A África do Sul argumenta que Israel não está cumprindo suas obrigações no âmbito da Convenção para a Prevenção e Sanção do Crime de Genocídio, um tratado de 1948 criado precisamente após o Holocausto, no qual os nazistas e seus colaboradores exterminaram seis milhões de judeus europeus.

– Brasil e Colômbia apoiam a iniciativa –

Como signatária do tratado, a África do Sul pode levar Israel à CIJ, que se pronuncia sobre disputas entre países. Em sua acusação, o país reconhece o “peso particular da responsabilidade” de acusar Israel de genocídio e condena “inequivocamente” os ataques do Hamas que deflagraram a guerra em Gaza.

Os governos do Brasil e da Colômbia manifestaram seu apoio à África do Sul nessa ação. O apoio ao país africano por parte do presidente Luiz Inácio Lula da Silva foi oficializado na quarta-feira, após reunião com o embaixador palestino, Ibrahim Alzeben, em Brasília.

Já o governo colombiano de Gustavo Petro expressou, em um comunicado, que “acolhe com satisfação a ação movida pela África do Sul contra Israel (…) pela violação das disposições da Convenção contra o Genocídio de 1948”.

– “Atroz e absurdo” –

De Israel, o presidente Isaac Herzog atacou estas acusações.

“Não há nada mais atroz e absurdo do que esta declaração”, disse ele.

“Estaremos na Corte Internacional de Justiça e apresentaremos com orgulho nosso caso de legítima defesa (…) de acordo com o direito internacional humanitário”, afirmou.

Segundo o presidente, o Exército israelense está “fazendo todo o possível em circunstâncias extremamente complicadas no terreno para garantir que não haja consequências indesejadas nem vítimas civis”.

Os Estados Unidos apoiam Israel, seu aliado, e consideram as acusações de Pretória “infundadas”.

“Israel tem o direito de se defender contra as ações terroristas do Hamas”, disse o porta-voz do Departamento de Estado, Matthew Miller.

“Israel opera em um ambiente excepcionalmente difícil em Gaza, um campo de batalha urbano, no qual o Hamas […] se esconde intencionalmente atrás de civis”, acrescentou.

Como esse é um procedimento de urgência, a CIJ poderá se pronunciar em questão de semanas.
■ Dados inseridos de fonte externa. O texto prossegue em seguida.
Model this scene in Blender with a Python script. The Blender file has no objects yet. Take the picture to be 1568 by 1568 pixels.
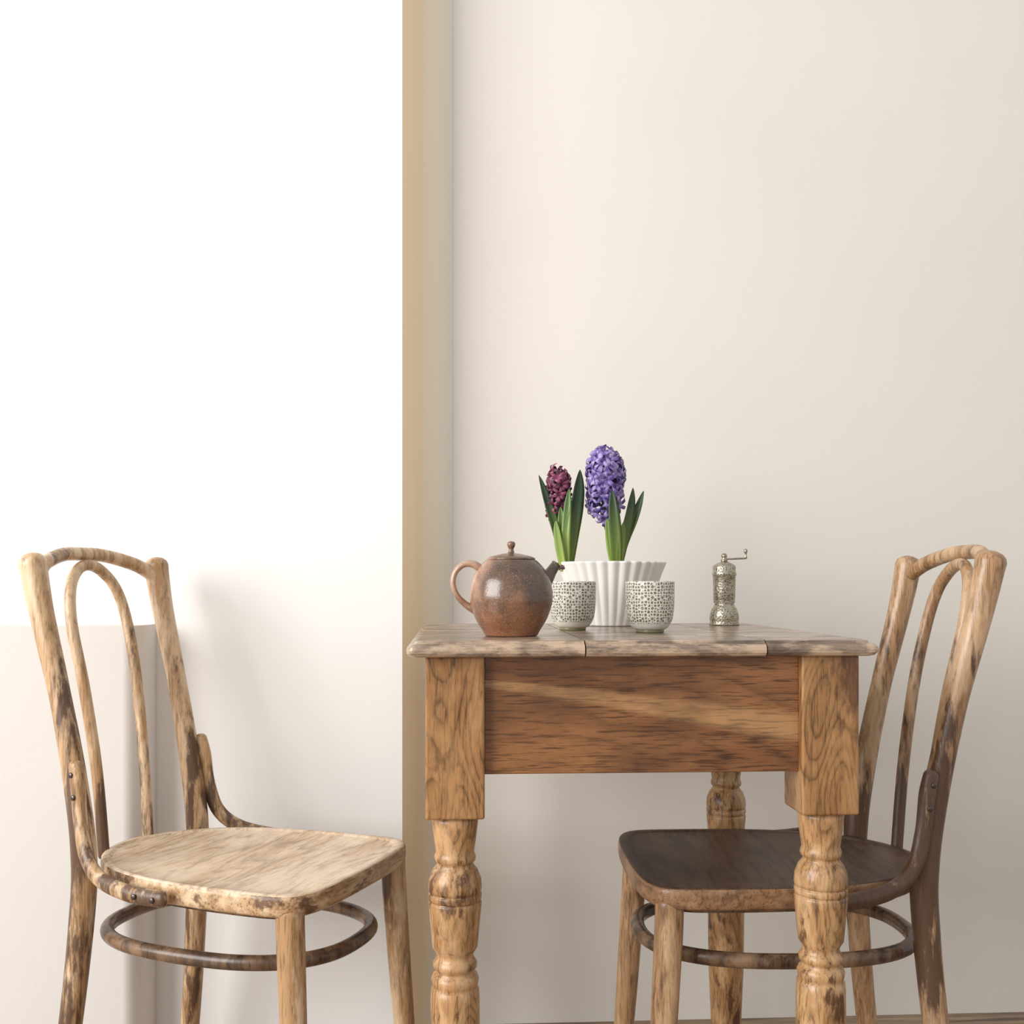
import bpy, bmesh, math, random
from mathutils import Vector, Matrix
random.seed(4)
scene = bpy.context.scene
scene.view_settings.view_transform = 'Standard'
scene.view_settings.look = 'None'
scene.view_settings.exposure = 0.0

# ------------------------------------------------------------ helpers
def new_mat(name):
    m = bpy.data.materials.new(name); m.use_nodes = True
    nt = m.node_tree
    b = nt.nodes['Principled BSDF']
    return m, nt, b

def N(nt, t, **kw):
    n = nt.nodes.new(t)
    for k, v in kw.items():
        if k in n.inputs: n.inputs[k].default_value = v
        else: setattr(n, k, v)
    return n

def ramp(nt, stops, interp='LINEAR'):
    r = nt.nodes.new('ShaderNodeValToRGB')
    cr = r.color_ramp; cr.interpolation = interp
    while len(cr.elements) < len(stops): cr.elements.new(0.5)
    for e, (p, c) in zip(cr.elements, stops):
        e.position = p; e.color = (c[0], c[1], c[2], 1)
    return r

def math_(nt, op, a, b=None, c=None, clamp=False):
    n = nt.nodes.new('ShaderNodeMath'); n.operation = op; n.use_clamp = clamp
    for i, v in enumerate((a, b, c)):
        if v is None: continue
        if isinstance(v, (int, float)): n.inputs[i].default_value = v
        else: nt.links.new(v, n.inputs[i])
    return n.outputs[0]

def wood(name, light, mid, dark, axis='Z', stretch=8, fig=14, nline=14, pores=420, rough=0.42, patch=0.5, patch_scale=7,
         patch_th=0.54, fine=0.5, patch_col=None, pale=None, pale_amt=0.5, band=False, line=0.5, bump=0.3, zdark=None, pstretch=.35, pwidth=.12, pale_th=.46):
    m, nt, b = new_mat(name); L = nt.links
    ax = 'XYZ'.index(axis)
    tc = N(nt, 'ShaderNodeTexCoord')
    oi = N(nt, 'ShaderNodeObjectInfo')
    add = N(nt, 'ShaderNodeVectorMath', operation='ADD')
    sc_ = N(nt, 'ShaderNodeVectorMath', operation='SCALE'); sc_.inputs[3].default_value = 3.0
    cmb = N(nt, 'ShaderNodeCombineXYZ')
    for k in range(3): L.new(oi.outputs['Random'], cmb.inputs[k])
    L.new(cmb.outputs[0], sc_.inputs[0])
    L.new(tc.outputs['Object'], add.inputs[0]); L.new(sc_.outputs[0], add.inputs[1])
    def mapped(st, loc=(0, 0, 0)):
        mp = N(nt, 'ShaderNodeMapping'); sc = [1, 1, 1]; sc[ax] = 1.0/st
        mp.inputs['Scale'].default_value = sc; mp.inputs['Location'].default_value = loc
        L.new(add.outputs[0], mp.inputs['Vector']); return mp.outputs[0]
    mp = mapped(stretch)
    n1 = N(nt, 'ShaderNodeTexNoise', Scale=20.0, Detail=3.0, Roughness=0.55)
    L.new(mp, n1.inputs['Vector'])
    r0 = ramp(nt, [(0.36, mid), (0.62, light)]); L.new(n1.outputs['Fac'], r0.inputs[0])
    n6 = N(nt, 'ShaderNodeTexNoise', Scale=float(fig), Detail=1.5, Roughness=0.35)
    L.new(mapped(stretch*.75, (1.3, 2.1, 4.4)), n6.inputs['Vector'])
    nw = N(nt, 'ShaderNodeTexNoise', Scale=260.0, Detail=2.0); L.new(mapped(8), nw.inputs['Vector'])
    ph = math_(nt, 'MULTIPLY_ADD', n6.outputs['Fac'], float(nline), math_(nt, 'MULTIPLY', nw.outputs['Fac'], .35))
    fr = math_(nt, 'FRACT', ph)
    rw = ramp(nt, [(0.0, (1-line*.9,)*3), (0.10, (1-line*.25,)*3), (0.45, (1, 1, 1)), (0.80, (1-line*.35,)*3), (1.0, (1-line,)*3)])
    L.new(fr, rw.inputs[0])
    mx0 = N(nt, 'ShaderNodeMixRGB', Fac=1.0, blend_type='MULTIPLY')
    L.new(r0.outputs[0], mx0.inputs[1]); L.new(rw.outputs[0], mx0.inputs[2])
    n3 = N(nt, 'ShaderNodeTexNoise', Scale=float(pores), Detail=2.0, Roughness=0.6)
    L.new(mapped(16), n3.inputs['Vector'])
    r3 = ramp(nt, [(0.34, (1-fine,)*3), (0.48, (1, 1, 1))])
    L.new(n3.outputs['Fac'], r3.inputs[0])
    mx1 = N(nt, 'ShaderNodeMixRGB', Fac=1.0, blend_type='MULTIPLY')
    L.new(mx0.outputs[0], mx1.inputs[1]); L.new(r3.outputs[0], mx1.inputs[2])
    cur = mx1.outputs[0]
    if pale:
        n5 = N(nt, 'ShaderNodeTexNoise', Scale=patch_scale*1.3, Detail=5.0, Roughness=0.7)
        L.new(mapped(1/pstretch, (3.1, 1.7, 5.3)), n5.inputs['Vector'])
        r5 = ramp(nt, [(pale_th, (0, 0, 0)), (pale_th+.13, (pale_amt,)*3)]); L.new(n5.outputs['Fac'], r5.inputs[0])
        mx5 = N(nt, 'ShaderNodeMixRGB'); mx5.inputs[2].default_value = (*pale, 1)
        L.new(r5.outputs[0], mx5.inputs[0]); L.new(cur, mx5.inputs[1]); cur = mx5.outputs[0]
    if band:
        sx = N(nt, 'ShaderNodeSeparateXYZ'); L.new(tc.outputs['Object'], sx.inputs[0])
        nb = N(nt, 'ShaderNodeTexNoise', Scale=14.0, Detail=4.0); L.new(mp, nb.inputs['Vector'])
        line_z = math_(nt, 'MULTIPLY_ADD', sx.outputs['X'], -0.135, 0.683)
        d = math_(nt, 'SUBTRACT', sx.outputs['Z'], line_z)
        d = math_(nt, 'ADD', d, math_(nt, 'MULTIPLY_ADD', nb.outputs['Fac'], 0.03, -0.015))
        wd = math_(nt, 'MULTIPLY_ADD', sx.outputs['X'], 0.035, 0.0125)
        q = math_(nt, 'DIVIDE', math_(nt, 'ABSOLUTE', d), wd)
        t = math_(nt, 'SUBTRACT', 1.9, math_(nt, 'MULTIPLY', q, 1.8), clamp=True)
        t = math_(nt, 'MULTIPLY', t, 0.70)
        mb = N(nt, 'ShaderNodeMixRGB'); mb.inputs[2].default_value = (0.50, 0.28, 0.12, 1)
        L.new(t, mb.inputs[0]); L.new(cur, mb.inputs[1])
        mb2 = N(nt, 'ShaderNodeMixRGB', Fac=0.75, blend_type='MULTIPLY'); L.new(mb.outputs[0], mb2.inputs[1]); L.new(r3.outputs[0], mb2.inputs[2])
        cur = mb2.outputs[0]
    n2 = N(nt, 'ShaderNodeTexNoise', Scale=float(patch_scale), Detail=6.0, Roughness=0.66)
    L.new(mapped(1/pstretch), n2.inputs['Vector'])
    src = n2.outputs['Fac']
    if zdark:  # adds more dark patches around a given height
        zc, zw, amt = zdark
        sx2 = N(nt, 'ShaderNodeSeparateXYZ'); L.new(tc.outputs['Object'], sx2.inputs[0])
        dz = math_(nt, 'DIVIDE', math_(nt, 'ABSOLUTE', math_(nt, 'SUBTRACT', sx2.outputs['Z'], zc)), zw)
        k = math_(nt, 'MULTIPLY', math_(nt, 'SUBTRACT', 1.0, dz, clamp=True), amt)
        src = math_(nt, 'ADD', src, k)
    r2 = ramp(nt, [(patch_th, (0, 0, 0)), (patch_th+pwidth, (patch, patch, patch))])
    L.new(src, r2.inputs[0])
    mx2 = N(nt, 'ShaderNodeMixRGB')
    mx2.inputs[2].default_value = (*(patch_col or dark), 1)
    L.new(r2.outputs[0], mx2.inputs[0]); L.new(cur, mx2.inputs[1])
    L.new(mx2.outputs[0], b.inputs['Base Color'])
    rr = N(nt, 'ShaderNodeMapRange'); rr.inputs['To Min'].default_value = rough-.08; rr.inputs['To Max'].default_value = rough+.14
    L.new(n2.outputs['Fac'], rr.inputs['Value']); L.new(rr.outputs[0], b.inputs['Roughness'])
    bp = N(nt, 'ShaderNodeBump', Strength=bump, Distance=0.0012)
    L.new(n3.outputs['Fac'], bp.inputs['Height']); L.new(bp.outputs[0], b.inputs['Normal'])
    return m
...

Embora suas decisões sejam definitivas e não possam ser objeto de recurso, os países nem sempre seguem os vereditos do tribunal, como é o caso da Rússia, que foi ordenada pela CIJ a pôr fim à invasão da Ucrânia.

Em Haia, a polícia teve de separar os manifestantes pró-Israel dos pró-palestinos, que carregavam cartazes com os dizeres: “Acabem com o Apartheid israelense”.

Os líderes israelenses “expressaram explicitamente seu desprezo pelas vidas dos civis palestinos”, disse Zohar Janovitch, de 40 anos.

“É uma vergonha que Israel, que faz o necessário e é atacada pelo Hamas, se veja agora enfrentando um processo”, rebateu Ada Deyl, uma aposentada de 80 anos.